Mais acheter local ne résout pas tout, affirme Elodie: « Les bananes dessert, ça coûte moins cher » dans l’Hexagone, alors que les plantations se situent souvent en Martinique.

« Ce n’est pas devenu plus cher, ça fait longtemps que c’est comme ça », réagit Cynthia, 42 ans. Avec son mari, ils sont revenus vivre ici il y a neuf ans. « C’est vrai que maintenant on fait très attention au prix », dit cette responsable marketing.

« C’est peut-être utopiste mais on aurait aimé, étant donné que nous sommes citoyens français, qu’on soit quand même plus alignés sur des prix de France hexagonale », renchérit son mari Gaël, reprenant la revendication du RPPRAC, le collectif en pointe du mouvement de colère contre la vie chère lancé début septembre. Un couvre-feu a été mis en place dans certains quartiers et prolongé jusqu’à jeudi pour faire face à des violences urbaines.

Si le styliste évoque le coût du transport pour les importations, il persiste: « il y a des prix qui ne sont pas justifiés ».

Interrogés la semaine dernière par l’AFP, des experts citaient le coût du transport, la question d’une faible concurrence chez les distributeurs mais également celle de l’octroi de mer, une taxe douanière s’appliquant aux importations.

« Si on ne veut pas déprimer, il faut surtout ne pas comparer (…) ce qu’on avait l’habitude d’acheter à Paris et ici », estime Cynthia.

– « Accentuer la prise de conscience » –

Le site internet Kiprix, créé par Robeen Simeon, sert justement à comparer les prix, entre l’application internet Drive d’un Leclerc en Martinique et deux enseignes de la même marque, à Toulouse et Montpellier.

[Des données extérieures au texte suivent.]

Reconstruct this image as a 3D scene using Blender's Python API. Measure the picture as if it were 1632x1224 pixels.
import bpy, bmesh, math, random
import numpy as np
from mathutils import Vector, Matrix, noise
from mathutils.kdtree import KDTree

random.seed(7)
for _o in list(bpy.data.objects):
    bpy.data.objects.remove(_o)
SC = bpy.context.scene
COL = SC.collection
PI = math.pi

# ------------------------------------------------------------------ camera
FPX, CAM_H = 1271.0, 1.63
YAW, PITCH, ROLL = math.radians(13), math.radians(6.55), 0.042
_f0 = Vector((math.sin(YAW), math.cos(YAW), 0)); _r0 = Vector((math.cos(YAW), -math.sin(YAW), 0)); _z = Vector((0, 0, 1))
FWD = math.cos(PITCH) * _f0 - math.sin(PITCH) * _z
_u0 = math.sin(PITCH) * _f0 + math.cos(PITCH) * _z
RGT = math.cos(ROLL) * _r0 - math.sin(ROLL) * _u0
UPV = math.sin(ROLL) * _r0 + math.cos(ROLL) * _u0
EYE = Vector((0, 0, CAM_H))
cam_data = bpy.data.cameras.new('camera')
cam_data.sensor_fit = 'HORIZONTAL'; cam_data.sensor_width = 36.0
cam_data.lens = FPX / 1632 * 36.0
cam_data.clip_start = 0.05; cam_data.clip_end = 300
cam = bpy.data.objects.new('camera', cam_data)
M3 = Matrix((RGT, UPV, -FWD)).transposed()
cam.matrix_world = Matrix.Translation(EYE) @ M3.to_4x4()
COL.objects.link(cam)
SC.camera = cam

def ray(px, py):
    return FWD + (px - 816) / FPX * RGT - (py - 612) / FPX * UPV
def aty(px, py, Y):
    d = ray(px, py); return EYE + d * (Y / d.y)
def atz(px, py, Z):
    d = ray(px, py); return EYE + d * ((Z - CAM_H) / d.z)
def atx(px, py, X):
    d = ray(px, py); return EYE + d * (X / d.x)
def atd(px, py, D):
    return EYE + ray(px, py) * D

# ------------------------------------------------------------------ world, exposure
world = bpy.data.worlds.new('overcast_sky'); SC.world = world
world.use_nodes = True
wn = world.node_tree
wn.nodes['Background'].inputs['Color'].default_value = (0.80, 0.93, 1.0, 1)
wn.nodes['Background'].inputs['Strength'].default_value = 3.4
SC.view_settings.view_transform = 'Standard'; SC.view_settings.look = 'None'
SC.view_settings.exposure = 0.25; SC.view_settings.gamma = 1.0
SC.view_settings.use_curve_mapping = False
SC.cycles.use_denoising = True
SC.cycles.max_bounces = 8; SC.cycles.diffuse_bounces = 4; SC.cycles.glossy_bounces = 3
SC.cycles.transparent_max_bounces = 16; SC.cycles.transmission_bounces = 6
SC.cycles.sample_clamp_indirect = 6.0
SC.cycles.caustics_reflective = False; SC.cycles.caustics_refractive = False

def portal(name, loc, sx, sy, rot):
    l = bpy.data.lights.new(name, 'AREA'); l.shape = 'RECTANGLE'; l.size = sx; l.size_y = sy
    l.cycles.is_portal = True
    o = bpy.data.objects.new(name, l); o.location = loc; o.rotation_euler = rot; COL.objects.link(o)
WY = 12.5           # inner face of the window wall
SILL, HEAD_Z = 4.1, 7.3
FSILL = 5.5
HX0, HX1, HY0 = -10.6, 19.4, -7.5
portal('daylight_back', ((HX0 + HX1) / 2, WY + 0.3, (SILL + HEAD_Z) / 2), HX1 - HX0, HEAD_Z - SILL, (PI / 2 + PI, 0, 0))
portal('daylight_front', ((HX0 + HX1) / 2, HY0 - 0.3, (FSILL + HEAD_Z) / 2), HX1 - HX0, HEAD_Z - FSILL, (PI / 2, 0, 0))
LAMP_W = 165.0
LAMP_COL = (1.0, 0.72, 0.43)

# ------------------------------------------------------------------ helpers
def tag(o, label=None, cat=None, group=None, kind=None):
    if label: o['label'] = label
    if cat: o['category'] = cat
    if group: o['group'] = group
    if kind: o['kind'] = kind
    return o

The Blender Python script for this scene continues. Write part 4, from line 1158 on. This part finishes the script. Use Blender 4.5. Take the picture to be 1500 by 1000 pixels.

En Martinique, d’après une étude de l’Insee en 2022, les prix alimentaires étaient 40% plus élevés que dans l’Hexagone.

Derrière ses lunettes rondes et sa barbe de trois jours, Robeen Simeon, développeur martiniquais, fait défiler les produits sur l’écran de son ordinateur. Environ 9.000 sont répertoriés.

« Les pâtes Barilla de 500 grammes, les Penne, en Martinique elles sont vendues à 2 euros et en France (métropolitaine) on les retrouve à 1,02 euros », dit-il, installé dans un espace de co-working à Fort-de-France.

Il a lancé sa plateforme mi-septembre, sur une idée de son père, en plein mouvement contre la vie chère, et dit recevoir de nombreux encouragements de la part de consommateurs.

Si le jeune homme de 28 ans reconnaît qu’avec ces comparaisons, « déprimer » les Martiniquais peut être une crainte, il espère « accentuer la prise de conscience ».

Des habitants de Guadeloupe et de La Réunion, où la vie est chère, lui ont d’ailleurs demandé de « faire la même chose pour leurs îles ».

Son objectif: informer des lieux pour faire leurs courses au meilleur prix afin « de retrouver un peu de pouvoir d’achat ».